Owner Operators: Why You Need Non-Trucking Liability Insurance

When owner operator truck drivers work for motor carriers as independent contractors, the carrier provides the liability and cargo insurance coverage. However, once you have completed your service to the carrier, you are no longer operating under their direction or getting paid for your services. In other words, you are no longer under dispatch.

This often happens after dropping off a loaded trailer and you are bobtailing (no trailer attached to your tractor) while driving home or to some other destination. If you were hauling the cargo in your own trailer when you went off dispatch, then you would be deadheading back home with an empty trailer. In either case, if you didn’t have non-trucking liability insurance, you’d be driving uninsured because your coverage from the carrier ends once you aren’t under dispatch. Sometimes the carrier will cover your trip back to your principal garage location. However, from that point on, you’re uninsured.

Non-trucking liability insurance is sometimes referred to as deadhead coverage or bobtail liability because that’s what you’re typically doing when you go off dispatch. However, these aren’t technically correct. Some insurance companies offer bobtail liability policies that only cover a tractor. Therefore they only apply when you’re bobtailing, not when deadheading an empty trailer.

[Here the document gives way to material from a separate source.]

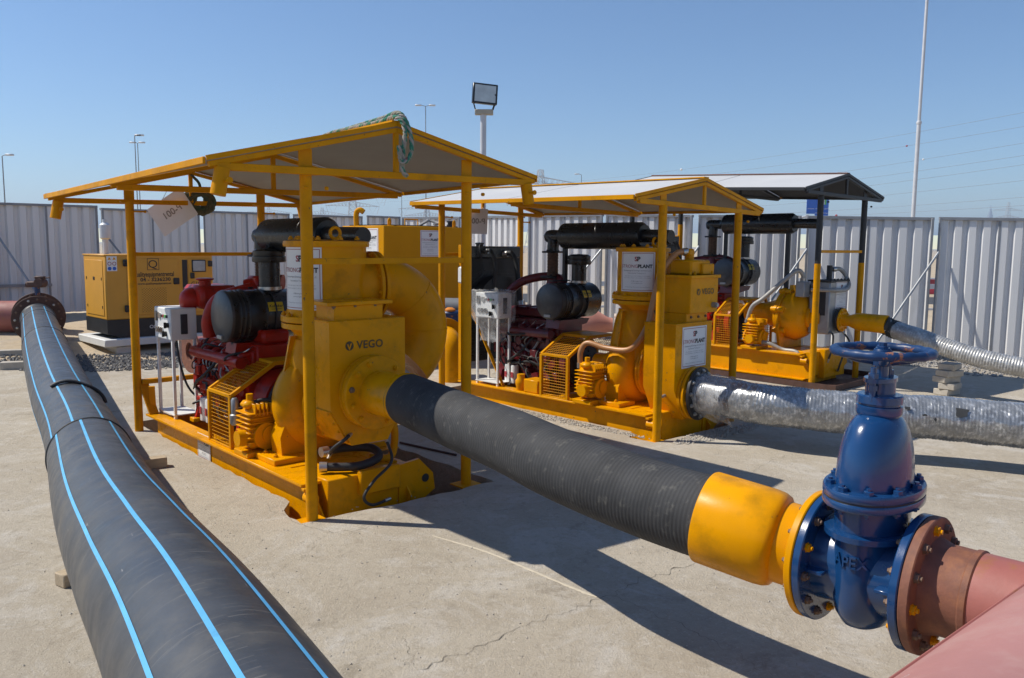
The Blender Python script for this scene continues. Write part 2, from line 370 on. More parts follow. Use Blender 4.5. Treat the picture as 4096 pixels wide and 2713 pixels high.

Non-trucking insurance will cover any personal use of your truck such as going to the store, seeing a movie, or going to a restaurant. It won’t cover you when traveling for maintenance, fueling up, or deadheading while working for a carrier, because again, you would be operating under dispatch.

Exactly when your carrier’s insurance covers you (exactly when you’re under dispatch) will depend on the carrier’s policies, and it’s important to know these details when looking for non-trucking insurance. You don’t want to pay non-trucking insurance premiums only to have the insurance company deny payment because of coverage gaps between their policy and that of your carrier’s insurance.